YOUR TASK
Return the whole listing, line for line, without the pictures in it.

DATASET EXCERPT
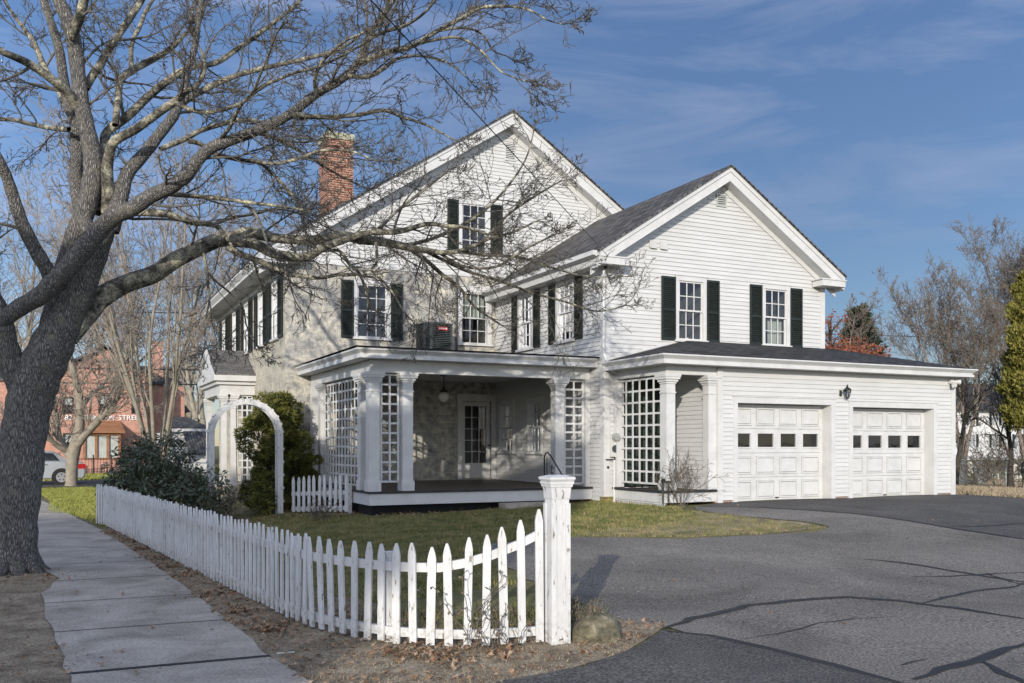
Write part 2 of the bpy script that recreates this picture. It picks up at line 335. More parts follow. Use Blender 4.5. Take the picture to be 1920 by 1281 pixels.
def bark(name, a, b_, c, lich):
    m, nt, b = newmat(name); g = N(nt, 'NewGeometry')
    mpn = N(nt, 'Mapping'); mpn.inputs['Scale'].default_value = (1, 1, .16); nt.links.new(g.outputs['Position'], mpn.inputs[0])
    v = N(nt, 'TexVoronoi', Scale=52); v.feature = 'DISTANCE_TO_EDGE'
    nz = N(nt, 'TexNoise', Scale=9, Detail=6, Roughness=.7); nt.links.new(mpn.outputs[0], nz.inputs['Vector'])
    va = N(nt, 'VectorMath', operation='MULTIPLY_ADD'); va.inputs[1].default_value = (.05, .05, .05)
    nt.links.new(nz.outputs['Color'], va.inputs[0]); nt.links.new(mpn.outputs[0], va.inputs[2]); nt.links.new(va.outputs[0], v.inputs['Vector'])
    r = ramp(nt, [(0.0, a), (.12, b_), (.42, c)]); nt.links.new(v.outputs['Distance'], r.inputs[0])
    ln = N(nt, 'TexNoise', Scale=7, Detail=7, Roughness=.7); nt.links.new(g.outputs['Position'], ln.inputs['Vector'])
    lr = ramp(nt, [(.52, (0, 0, 0)), (.66, (.75, .75, .75))]); nt.links.new(ln.outputs['Fac'], lr.inputs[0])
    mm = N(nt, 'Mix', data_type='RGBA'); nt.links.new(lr.outputs[0], mm.inputs['Factor']); nt.links.new(r.outputs[0], mm.inputs['A']); mm.inputs['B'].default_value = (*lich, 1)
    nt.links.new(mm.outputs['Result'], b.inputs['Base Color']); b.inputs['Roughness'].default_value = .92; b.inputs['Specular IOR Level'].default_value = .15
    bp = N(nt, 'Bump', Strength=1.0, Distance=.05); nt.links.new(v.outputs['Distance'], bp.inputs['Height']); nt.links.new(bp.outputs[0], b.inputs['Normal'])
    return m
M['bark'] = bark('maple_bark', (.045, .042, .040), (.17, .162, .152), (.42, .40, .365), (.24, .225, .17))
M['limb'] = noisy('limb_bark', [(.36, (.045, .042, .036)), (.46, (.13, .12, .10)), (.55, (.27, .25, .20)), (.66, (.50, .47, .34))], 7, .9, .9, 30, detail=12, second=(40, [(.35, (.45, .45, .45)), (.6, (1.15, 1.15, 1.1))]))
M['twig'] = noisy('twig_bark', [(.3, (.06, .054, .045)), (.7, (.165, .15, .125))], 6, .9)

def glassmat(name, tint=(.02, .022, .025), rough=.03):
    m, nt, b = newmat(name)
    nt.nodes.remove(b); out = nt.nodes['Material Output']
    gl = N(nt, 'BsdfGlossy'); gl.inputs['Roughness'].default_value = rough; gl.inputs['Color'].default_value = (.9, .93, 1, 1)
    tr = N(nt, 'BsdfTransparent'); tr.inputs['Color'].default_value = (.80, .83, .82, 1)
    fr = N(nt, 'Fresnel', IOR=1.5); ms = N(nt, 'MixShader')
    g = N(nt, 'NewGeometry'); n = N(nt, 'TexNoise', Scale=3.5, Detail=2); nt.links.new(g.outputs['Position'], n.inputs['Vector'])
    bp = N(nt, 'Bump', Strength=.06, Distance=.02); nt.links.new(n.outputs['Fac'], bp.inputs['Height']); nt.links.new(bp.outputs[0], gl.inputs['Normal'])
    nt.links.new(fr.outputs[0], ms.inputs[0]); nt.links.new(tr.outputs[0], ms.inputs[1]); nt.links.new(gl.outputs[0], ms.inputs[2]); nt.links.new(ms.outputs[0], out.inputs['Surface'])
    return m
M['glass'] = glassmat('window_glass')
M['lampglass'] = noisy('frosted_glass', [(.3, (.55, .53, .48)), (.7, (.62, .6, .55))], 3, .2)
M['carglass'] = noisy('car_glass', [(.3, (.02, .025, .03)), (.7, (.03, .035, .04))], 2, .06, spec=.7)

# ================================================================== GROUND
def sheet(name, poly, dz, m, step=.5, extra=None):
    bm = bmesh.new(); vs = [bm.verts.new((x, y, 0)) for x, y in poly]; bm.faces.new(vs)
    xs = [p[0] for p in poly]; ys = [p[1] for p in poly]
    def cut(lo, hi, ax):
        t = math.ceil(lo / step) * step
        while t < hi:
            co = [0, 0, 0]; co[ax] = t; no = [0, 0, 0]; no[ax] = 1
            bmesh.ops.bisect_plane(bm, geom=bm.verts[:] + bm.edges[:] + bm.faces[:], plane_co=co, plane_no=no); t += step
    cut(max(min(xs), -12), min(max(xs), 32), 0); cut(max(min(ys), 0), min(max(ys), 34), 1)
    bmesh.ops.triangulate(bm, faces=bm.faces[:])
    for v in bm.verts: v.co.z = gz(v.co.x, v.co.y) + dz + (extra(v.co.x, v.co.y) if extra else 0)
    bmesh.ops.recalc_face_normals(bm, faces=bm.faces[:])
    if sum(f.normal.z for f in bm.faces) < 0: bmesh.ops.reverse_faces(bm, faces=bm.faces[:])
    me = bpy.data.meshes.new(name); bm.to_mesh(me); bm.free(); me.materials.append(m)
    me.polygons.foreach_set('use_smooth', [True] * len(me.polygons))
    o = bpy.data.objects.new(name, me); COL.objects.link(o); o['kind'] = 'structure'; return o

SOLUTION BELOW
Write part 2 of the bpy script that recreates this picture. It picks up at line 335. More parts follow. Use Blender 4.5. Take the picture to be 1920 by 1281 pixels.
def bark(name, a, b_, c, lich):
    m, nt, b = newmat(name); g = N(nt, 'NewGeometry')
    mpn = N(nt, 'Mapping'); mpn.inputs['Scale'].default_value = (1, 1, .16); nt.links.new(g.outputs['Position'], mpn.inputs[0])
    v = N(nt, 'TexVoronoi', Scale=52); v.feature = 'DISTANCE_TO_EDGE'
    nz = N(nt, 'TexNoise', Scale=9, Detail=6, Roughness=.7); nt.links.new(mpn.outputs[0], nz.inputs['Vector'])
    va = N(nt, 'VectorMath', operation='MULTIPLY_ADD'); va.inputs[1].default_value = (.05, .05, .05)
    nt.links.new(nz.outputs['Color'], va.inputs[0]); nt.links.new(mpn.outputs[0], va.inputs[2]); nt.links.new(va.outputs[0], v.inputs['Vector'])
    r = ramp(nt, [(0.0, a), (.12, b_), (.42, c)]); nt.links.new(v.outputs['Distance'], r.inputs[0])
    ln = N(nt, 'TexNoise', Scale=7, Detail=7, Roughness=.7); nt.links.new(g.outputs['Position'], ln.inputs['Vector'])
    lr = ramp(nt, [(.52, (0, 0, 0)), (.66, (.75, .75, .75))]); nt.links.new(ln.outputs['Fac'], lr.inputs[0])
    mm = N(nt, 'Mix', data_type='RGBA'); nt.links.new(lr.outputs[0], mm.inputs['Factor']); nt.links.new(r.outputs[0], mm.inputs['A']); mm.inputs['B'].default_value = (*lich, 1)
    nt.links.new(mm.outputs['Result'], b.inputs['Base Color']); b.inputs['Roughness'].default_value = .92; b.inputs['Specular IOR Level'].default_value = .15
    bp = N(nt, 'Bump', Strength=1.0, Distance=.05); nt.links.new(v.outputs['Distance'], bp.inputs['Height']); nt.links.new(bp.outputs[0], b.inputs['Normal'])
    return m
M['bark'] = bark('maple_bark', (.045, .042, .040), (.17, .162, .152), (.42, .40, .365), (.24, .225, .17))
M['limb'] = noisy('limb_bark', [(.36, (.045, .042, .036)), (.46, (.13, .12, .10)), (.55, (.27, .25, .20)), (.66, (.50, .47, .34))], 7, .9, .9, 30, detail=12, second=(40, [(.35, (.45, .45, .45)), (.6, (1.15, 1.15, 1.1))]))
M['twig'] = noisy('twig_bark', [(.3, (.06, .054, .045)), (.7, (.165, .15, .125))], 6, .9)

def glassmat(name, tint=(.02, .022, .025), rough=.03):
    m, nt, b = newmat(name)
    nt.nodes.remove(b); out = nt.nodes['Material Output']
    gl = N(nt, 'BsdfGlossy'); gl.inputs['Roughness'].default_value = rough; gl.inputs['Color'].default_value = (.9, .93, 1, 1)
    tr = N(nt, 'BsdfTransparent'); tr.inputs['Color'].default_value = (.80, .83, .82, 1)
    fr = N(nt, 'Fresnel', IOR=1.5); ms = N(nt, 'MixShader')
    g = N(nt, 'NewGeometry'); n = N(nt, 'TexNoise', Scale=3.5, Detail=2); nt.links.new(g.outputs['Position'], n.inputs['Vector'])
    bp = N(nt, 'Bump', Strength=.06, Distance=.02); nt.links.new(n.outputs['Fac'], bp.inputs['Height']); nt.links.new(bp.outputs[0], gl.inputs['Normal'])
    nt.links.new(fr.outputs[0], ms.inputs[0]); nt.links.new(tr.outputs[0], ms.inputs[1]); nt.links.new(gl.outputs[0], ms.inputs[2]); nt.links.new(ms.outputs[0], out.inputs['Surface'])
    return m
M['glass'] = glassmat('window_glass')
M['lampglass'] = noisy('frosted_glass', [(.3, (.55, .53, .48)), (.7, (.62, .6, .55))], 3, .2)
M['carglass'] = noisy('car_glass', [(.3, (.02, .025, .03)), (.7, (.03, .035, .04))], 2, .06, spec=.7)

# ================================================================== GROUND
def sheet(name, poly, dz, m, step=.5, extra=None):
    bm = bmesh.new(); vs = [bm.verts.new((x, y, 0)) for x, y in poly]; bm.faces.new(vs)
    xs = [p[0] for p in poly]; ys = [p[1] for p in poly]
    def cut(lo, hi, ax):
        t = math.ceil(lo / step) * step
        while t < hi:
            co = [0, 0, 0]; co[ax] = t; no = [0, 0, 0]; no[ax] = 1
            bmesh.ops.bisect_plane(bm, geom=bm.verts[:] + bm.edges[:] + bm.faces[:], plane_co=co, plane_no=no); t += step
    cut(max(min(xs), -12), min(max(xs), 32), 0); cut(max(min(ys), 0), min(max(ys), 34), 1)
    bmesh.ops.triangulate(bm, faces=bm.faces[:])
    for v in bm.verts: v.co.z = gz(v.co.x, v.co.y) + dz + (extra(v.co.x, v.co.y) if extra else 0)
    bmesh.ops.recalc_face_normals(bm, faces=bm.faces[:])
    if sum(f.normal.z for f in bm.faces) < 0: bmesh.ops.reverse_faces(bm, faces=bm.faces[:])
    me = bpy.data.meshes.new(name); bm.to_mesh(me); bm.free(); me.materials.append(m)
    me.polygons.foreach_set('use_smooth', [True] * len(me.polygons))
    o = bpy.data.objects.new(name, me); COL.objects.link(o); o['kind'] = 'structure'; return o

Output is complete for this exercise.